One of the things I’m going to do when I’m back in the UK is sort out taking more photographs. I love the process of finding interesting things to capture, and even with the simplicity of my iPhone camera (which all these snaps are taken from) there’s an amazing amount of variety to be had with a bit of thought. Mostly my mind thinks in shapes and colours, and California thus far is proving a rich seam of creativity in both departments. The Denny’s on our return to SF was just what was needed for a cheap day out, and that night I think I realised that maybe I should have done this trip a long time ago. I’d always wanted to do the West Coast, but never really had the belief it would be as good as this in reality.

Yosemite showed me what a fool I’d been on that front.

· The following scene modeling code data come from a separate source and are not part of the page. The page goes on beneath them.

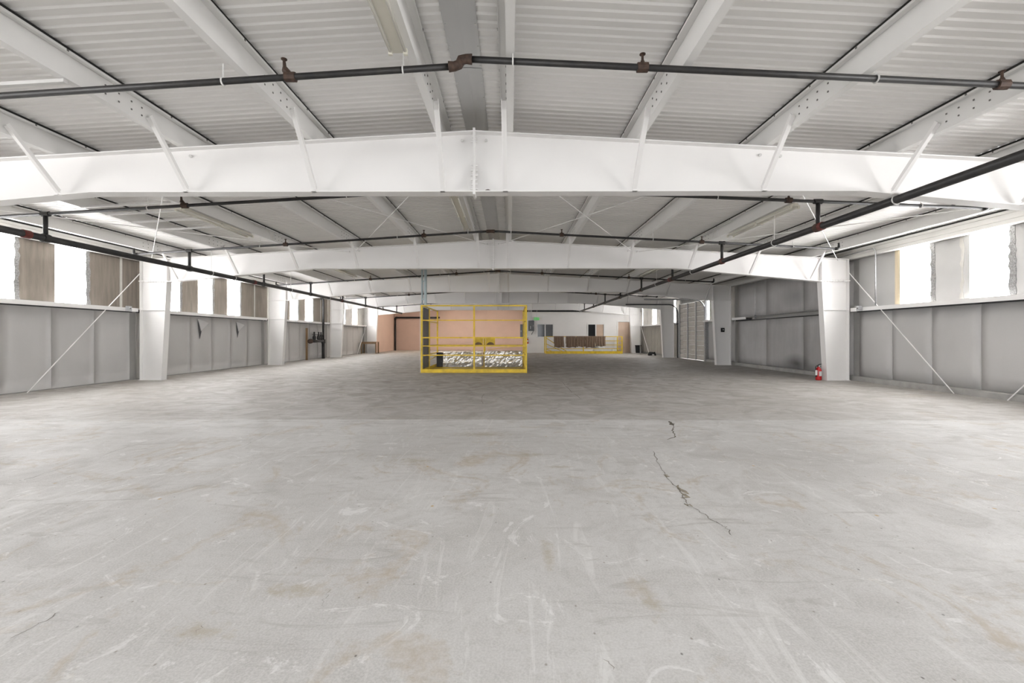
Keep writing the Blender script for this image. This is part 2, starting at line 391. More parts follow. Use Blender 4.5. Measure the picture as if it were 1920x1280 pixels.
# ------------------------------------------------------------------ steel frames
FW = .18; WT = .012
def frame(fi, D):
    near = ['nearest to the camera', 'second from the camera', 'third from the camera', 'fourth from the camera', 'farthest from the camera'][fi]
    t = thing('steel_frame', (0, D+FW/2, 0), f'white tapered steel portal frame, {near}', 'frame', 'white portal frames')
    wy0, wy1 = D+FW/2-WT/2, D+FW/2+WT/2; ft = .014
    for s in (-1, 1):
        xs = [0, 4.57, 8.98]
        top = [(0.012, rz(0)), (8.98, rz(8.98))]; bot = [(8.30, bz(8.30)), (4.57, bz(4.57)), (0.012, bz(0))]
        poly = [(s*a, z) for a, z in top+[(8.98, 2.52), (8.30, 2.52)]+bot[0:]]
        if s > 0: poly.reverse()
        r = part('rafter', MB().prism(poly, wy0, wy1), 'steel', t)
        def fl(a, bq, name='flange', par=r, th=ft):
            (xa, za), (xb, zb) = a, bq; dx, dz = xb-xa, zb-za; l = math.hypot(dx, dz); nx, nz = -dz/l*th, dx/l*th
            pl_ = [(s*xa, za), (s*xb, zb), (s*(xb+nx), zb+nz), (s*(xa+nx), za+nz)]
            return part(name, MB().prism(pl_ if s < 0 else pl_[::-1], D, D+FW), 'steel', par)
        fl((.012, rz(0)-ft), (8.98, rz(8.98)-ft)); fl((4.57, bz(4.57)), (.012, bz(0))); fl((8.30, bz(8.30)), (4.57, bz(4.57)))
        part('stiffener', MB().box(s*8.29, s*8.304, D+.002, D+FW-.002, 2.52, rz(8.3)-ft), 'steel', r)
        part('knee_plate', MB().box(s*8.26, s*9.0, D-.004, D+FW+.004, 2.505, 2.53), 'steel', r)
        bo = MB()
        for k in range(10):
            for yb in (D+.03, D+.15): bo.box(s*(8.33+.066*k)-.011, s*(8.33+.066*k)+.011, yb-.011, yb+.011, 2.49, 2.545)
        stuff(part('knee_bolt', bo, 'steel', r))
        part('apex_plate', MB().box(s*.0005, s*.014, D-.002, D+FW+.002, bz(0)-.045, rz(0)+.03), 'steel', r)
        ab = MB()
        for zz in (rz(0)-.07, rz(0)-.12, bz(0)+.03, bz(0)+.085, bz(0)+.14, bz(0)+.195, bz(0)+.25, bz(0)+.31):
            for yb in (D+.035, D+FW-.035): ab.tube([(s*.014, yb, zz), (s*.04, yb, zz)], .013, 6)
        stuff(part('apex_bolt', ab, 'steel', r))
        pts = [(8.98, 0), (8.98, 2.505), (8.30, 2.505), (8.44, 0)]
        poly = [(s*a, z) for a, z in pts]
        c = part('column', MB().prism(poly if s < 0 else poly[::-1], wy0, wy1), 'steel', t)
        fl((8.966, 0.0), (8.966, rz(8.98)-ft), 'flange', c, -ft)
        fl((8.30, 2.505), (8.44, 0.0), 'flange', c, -ft)
        part('base_plate', MB().box(s*8.42, s*9.0, D-.01, D+FW+.01, 0, .014), 'steel', c)
        part('girt_plate', MB().box(s*8.36, s*8.966, D+.02, D+FW-.02, 1.775, 1.787), 'steel', c)
        for xp in PX[:]:                              # struts from the purlin web down to the lower flange
            if xp > 8.2: continue
            br = MB(); za = rz(xp)+.05; zb = bz(xp)+.02
            br.bar((s*(xp-.03), D-.56, za+.03), (s*(xp-.02), D+.012, zb), .055, .007)
            br.bar((s*(xp-.055), D-.57, za+.045), (s*(xp-.045), D+.0, zb+.015), .007, .045)
            stuff(part('flange_brace', br, 'steel', t))
            part('brace_clip', MB().box(s*(xp-.045), s*(xp+.01), D-.025, D+.03, zb-.034, zb-.022), 'steel', t)
        if fi > 0:
            pass
        for xp in PX[:5]:                             # the matching struts on the far side
            part('rear_flange_brace', MB().bar((s*(xp-.03), D+FW+.56, rz(xp)+.08), (s*(xp-.02), D+FW-.012, bz(xp)+.02), .055, .007), 'steel', t)
    return t
for i, D in enumerate(FR):
    fo = frame(i, D)
    if i < 2:
        eb = MB()
        for x in (-3.66, -3.42, -.15, .14, 3.42, 3.66): eb.tube([(x, D+.062, rz(x)-.085), (x, D+.084, rz(x)-.085)], .018, 8)
        stuff(part('rod_anchor', eb, 'hanger', fo))
    if i == 0: part('rust_patch', MB().prism([(.06, 2.862), (.20, 2.862), (.19, 2.876), (.165, 2.886), (.14, 2.882), (.12, 2.87)][::-1], D+.081, D+.0838), 'rust', fo)

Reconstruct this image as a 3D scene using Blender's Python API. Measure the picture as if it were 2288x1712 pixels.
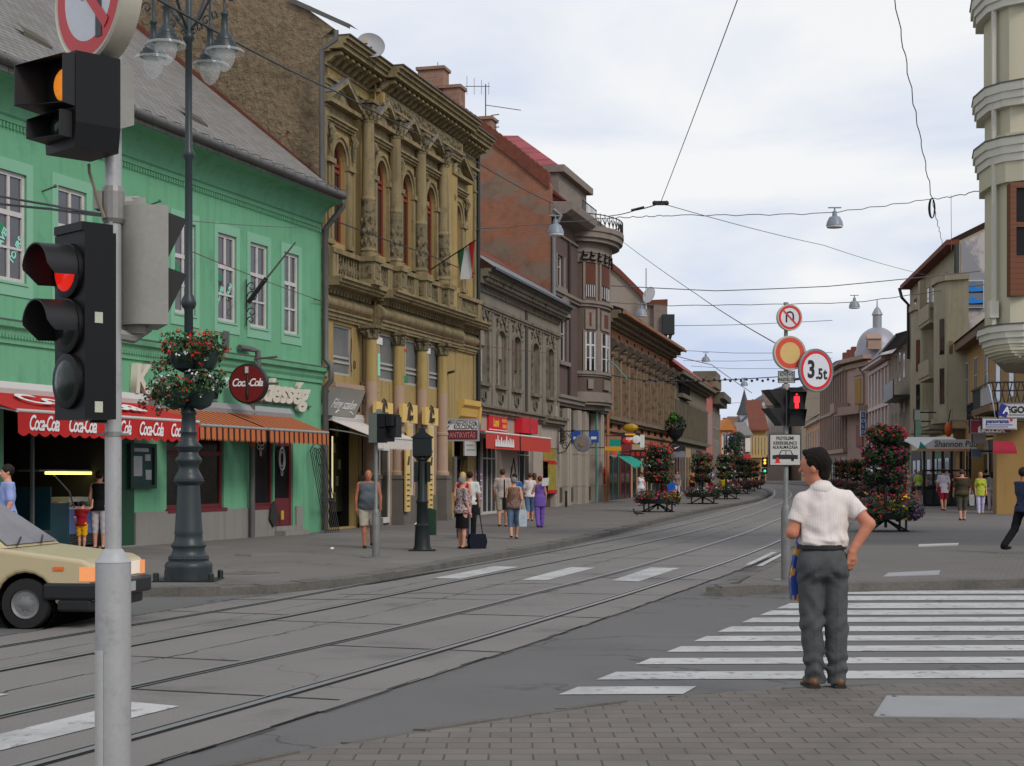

As a result, it gets a post next all on its own.



Holiday Writing

I’ve already lost one post so far this morning, let’s see if this one survives my iPad.

I’m on Day Four of the Great US Adventure: family + ridiculously large motor veicle on the West Coast of the USA. I’m finally adjusted to the -8 hours (took a while) and I feel the need to document everything properly before I lose the clarity of memory that I always do in situations such as these. It’s ridiculously early to be writing but I want to draw my line in the sand here: I’ve already done Tandems over the Golden Gate Bridge and an afternoon in a US Water Park, but there are other observations that I’d like to make, and this is probably the best place to do so.

For now I have to eat breakfast and go look at nature. When I’m done, we’ll start catching up.


Where is my Life?

That’s actually a bit of a trick question: I know exactly where everything is, I’m just unable to do it all in the way I’d like right now. It is a delicate and frustration balancing act where a lot of things are utterly out of my hands. Fortunately, two weeks of Dream Vacation are coming, and after that I hope to have time to step back and reflect.

Needless to say, if you’re still here, there’ll be a lot more use of this space in the next few weeks.


17 Days Away

I have worked myself into the ground for the last two weeks, and I’m probably still not done, if I’m honest. Ironically there’s been very little professional development in all of this but more personal and emotional dumpage than I ever thought could be possible. This is probably why I’ve spent the best part of the last two weeks in a state of permanent exhaustion, and that I’ve stuck on three pounds.  I may have logged into My Fitness Pal for over 120 days, but the calorie logging in the last two weeks has definitely gone by the wayside.

I suppose you can’t have everything.

That means today I’m going to gym for the second time in two days, if only to go metaphorically sweat off the chocolate éclair I had last night and the ice cream that was consumed on Friday. After that I have a metric fucktonne of stuff that needs writing and a house that is slowly collapsing into ruin. Honestly, if I’d have known being a grown up would be this much work I would have called in support staff a great deal earlier, but as it’s just me? I’ll get there eventually.

This week however I do get some much needed R&R on Thursday, because I have tickets with BFF to go see David Arnold perform what I suspect is the exact same concert he did at the Royal Festival Hall last year, except this year he’s at the Barbican. I actually became a member of the Barbican in order to pre-order these tickets, and this will be the first time in six months I’ve had the time to explore the place. As I believe it is a location for a Bond Movie, there is added excitement to actually visit it. Of course, there will be pictures, because there are ALWAYS pictures, and I think I need some new headers for the website anyway.

Anyway, let’s see if I can actually keep up some non-gaming dialogue this week. Because heaven knows I need some.